* **Written request**:
Take the data below and repeat it exactly.

* **Data block**:
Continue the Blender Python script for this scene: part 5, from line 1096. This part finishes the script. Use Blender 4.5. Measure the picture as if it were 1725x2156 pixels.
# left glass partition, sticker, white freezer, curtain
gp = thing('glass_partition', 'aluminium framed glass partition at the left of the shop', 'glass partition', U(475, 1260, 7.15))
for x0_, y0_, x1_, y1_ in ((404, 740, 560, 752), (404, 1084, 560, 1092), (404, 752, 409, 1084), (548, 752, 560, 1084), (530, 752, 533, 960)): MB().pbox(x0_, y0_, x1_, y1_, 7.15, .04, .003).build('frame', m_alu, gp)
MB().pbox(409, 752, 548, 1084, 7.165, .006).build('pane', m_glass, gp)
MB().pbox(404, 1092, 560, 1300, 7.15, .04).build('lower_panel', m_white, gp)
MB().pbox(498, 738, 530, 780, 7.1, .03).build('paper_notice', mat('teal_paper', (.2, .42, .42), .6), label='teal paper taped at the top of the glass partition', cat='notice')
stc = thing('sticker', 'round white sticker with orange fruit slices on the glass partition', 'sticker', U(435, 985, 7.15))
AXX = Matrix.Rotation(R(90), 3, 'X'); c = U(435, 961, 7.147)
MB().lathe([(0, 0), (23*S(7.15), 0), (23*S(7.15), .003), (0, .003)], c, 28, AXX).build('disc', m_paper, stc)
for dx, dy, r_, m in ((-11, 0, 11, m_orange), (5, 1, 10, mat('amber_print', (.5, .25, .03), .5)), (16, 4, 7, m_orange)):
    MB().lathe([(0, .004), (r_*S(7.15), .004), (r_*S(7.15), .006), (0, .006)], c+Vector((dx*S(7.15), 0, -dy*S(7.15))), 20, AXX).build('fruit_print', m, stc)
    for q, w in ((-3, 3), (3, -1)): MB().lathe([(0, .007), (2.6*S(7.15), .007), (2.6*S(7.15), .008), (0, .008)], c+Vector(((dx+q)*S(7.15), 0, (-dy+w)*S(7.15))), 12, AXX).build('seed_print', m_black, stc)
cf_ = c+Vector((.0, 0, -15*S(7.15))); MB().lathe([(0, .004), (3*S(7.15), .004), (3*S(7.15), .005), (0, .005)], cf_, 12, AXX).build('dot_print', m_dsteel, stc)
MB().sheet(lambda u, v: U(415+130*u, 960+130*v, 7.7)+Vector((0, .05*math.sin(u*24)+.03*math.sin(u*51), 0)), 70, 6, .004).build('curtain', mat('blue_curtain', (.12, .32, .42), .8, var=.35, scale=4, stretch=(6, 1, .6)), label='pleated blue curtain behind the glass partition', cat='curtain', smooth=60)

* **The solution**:
Continue the Blender Python script for this scene: part 5, from line 1096. This part finishes the script. Use Blender 4.5. Measure the picture as if it were 1725x2156 pixels.
# left glass partition, sticker, white freezer, curtain
gp = thing('glass_partition', 'aluminium framed glass partition at the left of the shop', 'glass partition', U(475, 1260, 7.15))
for x0_, y0_, x1_, y1_ in ((404, 740, 560, 752), (404, 1084, 560, 1092), (404, 752, 409, 1084), (548, 752, 560, 1084), (530, 752, 533, 960)): MB().pbox(x0_, y0_, x1_, y1_, 7.15, .04, .003).build('frame', m_alu, gp)
MB().pbox(409, 752, 548, 1084, 7.165, .006).build('pane', m_glass, gp)
MB().pbox(404, 1092, 560, 1300, 7.15, .04).build('lower_panel', m_white, gp)
MB().pbox(498, 738, 530, 780, 7.1, .03).build('paper_notice', mat('teal_paper', (.2, .42, .42), .6), label='teal paper taped at the top of the glass partition', cat='notice')
stc = thing('sticker', 'round white sticker with orange fruit slices on the glass partition', 'sticker', U(435, 985, 7.15))
AXX = Matrix.Rotation(R(90), 3, 'X'); c = U(435, 961, 7.147)
MB().lathe([(0, 0), (23*S(7.15), 0), (23*S(7.15), .003), (0, .003)], c, 28, AXX).build('disc', m_paper, stc)
for dx, dy, r_, m in ((-11, 0, 11, m_orange), (5, 1, 10, mat('amber_print', (.5, .25, .03), .5)), (16, 4, 7, m_orange)):
    MB().lathe([(0, .004), (r_*S(7.15), .004), (r_*S(7.15), .006), (0, .006)], c+Vector((dx*S(7.15), 0, -dy*S(7.15))), 20, AXX).build('fruit_print', m, stc)
    for q, w in ((-3, 3), (3, -1)): MB().lathe([(0, .007), (2.6*S(7.15), .007), (2.6*S(7.15), .008), (0, .008)], c+Vector(((dx+q)*S(7.15), 0, (-dy+w)*S(7.15))), 12, AXX).build('seed_print', m_black, stc)
cf_ = c+Vector((.0, 0, -15*S(7.15))); MB().lathe([(0, .004), (3*S(7.15), .004), (3*S(7.15), .005), (0, .005)], cf_, 12, AXX).build('dot_print', m_dsteel, stc)
MB().sheet(lambda u, v: U(415+130*u, 960+130*v, 7.7)+Vector((0, .05*math.sin(u*24)+.03*math.sin(u*51), 0)), 70, 6, .004).build('curtain', mat('blue_curtain', (.12, .32, .42), .8, var=.35, scale=4, stretch=(6, 1, .6)), label='pleated blue curtain behind the glass partition', cat='curtain', smooth=60)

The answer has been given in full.